-- START --
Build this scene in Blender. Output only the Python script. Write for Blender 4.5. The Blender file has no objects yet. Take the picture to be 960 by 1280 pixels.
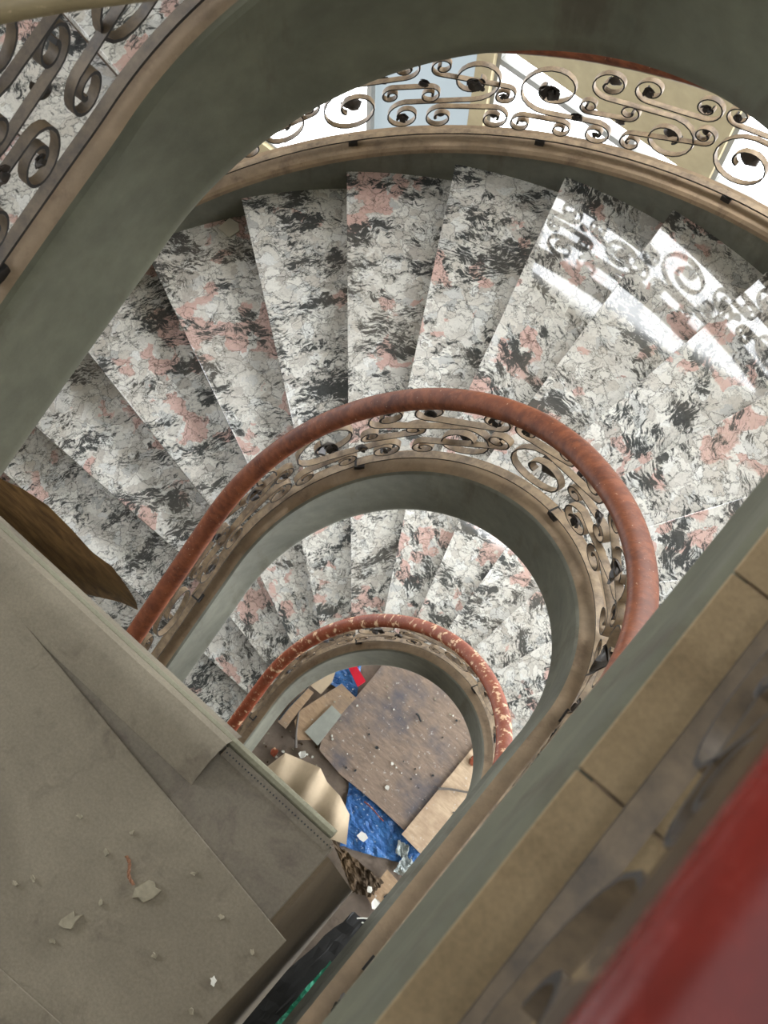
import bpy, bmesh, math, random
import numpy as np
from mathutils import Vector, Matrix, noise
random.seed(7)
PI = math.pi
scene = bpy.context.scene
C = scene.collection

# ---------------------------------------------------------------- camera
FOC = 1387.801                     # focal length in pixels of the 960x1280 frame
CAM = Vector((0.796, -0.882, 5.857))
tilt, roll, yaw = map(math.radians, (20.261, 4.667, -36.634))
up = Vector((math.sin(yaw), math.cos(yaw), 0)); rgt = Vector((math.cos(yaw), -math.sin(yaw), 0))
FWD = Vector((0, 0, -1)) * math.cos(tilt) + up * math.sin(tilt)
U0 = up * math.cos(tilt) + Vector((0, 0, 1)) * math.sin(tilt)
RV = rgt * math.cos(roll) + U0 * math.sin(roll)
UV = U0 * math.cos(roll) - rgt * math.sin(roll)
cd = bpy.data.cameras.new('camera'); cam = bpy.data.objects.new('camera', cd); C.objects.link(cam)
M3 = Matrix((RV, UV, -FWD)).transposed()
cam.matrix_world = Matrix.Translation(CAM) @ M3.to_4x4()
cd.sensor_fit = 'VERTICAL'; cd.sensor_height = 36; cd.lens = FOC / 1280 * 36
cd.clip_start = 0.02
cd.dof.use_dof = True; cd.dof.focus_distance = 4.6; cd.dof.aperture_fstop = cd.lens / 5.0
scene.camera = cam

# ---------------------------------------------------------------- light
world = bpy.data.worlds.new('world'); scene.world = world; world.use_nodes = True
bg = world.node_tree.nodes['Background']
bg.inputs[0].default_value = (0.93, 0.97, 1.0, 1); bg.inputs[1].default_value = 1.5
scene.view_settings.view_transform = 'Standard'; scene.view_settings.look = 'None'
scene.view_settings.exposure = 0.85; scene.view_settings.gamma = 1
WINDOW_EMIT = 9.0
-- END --
-- START --
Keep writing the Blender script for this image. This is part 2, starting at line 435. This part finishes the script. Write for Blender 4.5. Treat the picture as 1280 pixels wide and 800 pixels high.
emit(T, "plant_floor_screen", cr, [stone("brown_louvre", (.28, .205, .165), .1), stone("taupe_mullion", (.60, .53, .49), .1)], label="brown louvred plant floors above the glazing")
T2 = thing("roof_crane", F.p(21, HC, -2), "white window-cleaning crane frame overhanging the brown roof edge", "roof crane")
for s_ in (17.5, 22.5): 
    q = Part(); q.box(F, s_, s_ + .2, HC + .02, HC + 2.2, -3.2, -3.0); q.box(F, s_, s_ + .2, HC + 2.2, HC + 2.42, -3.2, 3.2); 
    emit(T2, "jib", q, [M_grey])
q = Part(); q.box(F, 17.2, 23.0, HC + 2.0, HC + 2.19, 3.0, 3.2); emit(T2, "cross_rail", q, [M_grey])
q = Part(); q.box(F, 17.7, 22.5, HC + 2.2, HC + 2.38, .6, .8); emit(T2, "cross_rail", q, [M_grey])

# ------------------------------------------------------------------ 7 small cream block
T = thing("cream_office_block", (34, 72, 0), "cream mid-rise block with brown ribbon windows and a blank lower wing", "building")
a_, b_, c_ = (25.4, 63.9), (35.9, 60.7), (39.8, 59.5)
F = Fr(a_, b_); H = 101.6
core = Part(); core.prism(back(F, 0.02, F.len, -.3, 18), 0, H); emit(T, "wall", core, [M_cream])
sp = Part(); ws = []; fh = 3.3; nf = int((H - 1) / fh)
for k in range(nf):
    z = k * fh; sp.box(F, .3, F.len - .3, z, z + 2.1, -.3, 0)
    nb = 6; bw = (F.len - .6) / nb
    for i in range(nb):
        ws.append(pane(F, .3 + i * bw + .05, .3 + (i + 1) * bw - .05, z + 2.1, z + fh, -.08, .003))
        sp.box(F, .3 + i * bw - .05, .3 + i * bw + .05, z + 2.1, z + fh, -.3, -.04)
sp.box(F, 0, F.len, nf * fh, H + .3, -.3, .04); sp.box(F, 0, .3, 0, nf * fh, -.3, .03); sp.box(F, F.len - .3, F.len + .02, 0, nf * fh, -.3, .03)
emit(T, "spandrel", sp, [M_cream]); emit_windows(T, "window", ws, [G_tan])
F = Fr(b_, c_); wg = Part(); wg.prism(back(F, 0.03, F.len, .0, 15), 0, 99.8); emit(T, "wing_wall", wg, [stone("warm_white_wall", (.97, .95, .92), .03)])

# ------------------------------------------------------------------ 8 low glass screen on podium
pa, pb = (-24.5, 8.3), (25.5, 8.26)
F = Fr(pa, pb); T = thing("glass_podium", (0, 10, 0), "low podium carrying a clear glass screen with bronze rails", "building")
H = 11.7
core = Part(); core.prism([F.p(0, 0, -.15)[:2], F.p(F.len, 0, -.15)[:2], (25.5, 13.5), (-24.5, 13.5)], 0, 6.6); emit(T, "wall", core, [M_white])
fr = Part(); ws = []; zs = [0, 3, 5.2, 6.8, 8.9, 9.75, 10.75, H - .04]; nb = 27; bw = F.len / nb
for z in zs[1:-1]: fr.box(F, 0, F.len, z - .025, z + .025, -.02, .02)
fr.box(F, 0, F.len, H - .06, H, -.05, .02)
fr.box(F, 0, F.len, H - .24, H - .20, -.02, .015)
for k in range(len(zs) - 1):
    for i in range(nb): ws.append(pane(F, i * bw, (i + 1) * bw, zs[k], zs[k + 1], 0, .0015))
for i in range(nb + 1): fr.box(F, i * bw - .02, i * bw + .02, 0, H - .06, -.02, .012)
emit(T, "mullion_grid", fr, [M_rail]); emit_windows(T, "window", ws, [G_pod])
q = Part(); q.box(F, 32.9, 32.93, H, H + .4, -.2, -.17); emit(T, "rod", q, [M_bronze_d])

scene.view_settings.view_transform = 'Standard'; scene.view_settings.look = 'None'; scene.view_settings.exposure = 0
-- END --
From the entries above, extract every line where the word "objects" appears.

▶ _Response to this exercise_:
Build this scene in Blender. Output only the Python script. Write for Blender 4.5. The Blender file has no objects yet. Take the picture to be 960 by 1280 pixels.
cd = bpy.data.cameras.new('camera'); cam = bpy.data.objects.new('camera', cd); C.objects.link(cam)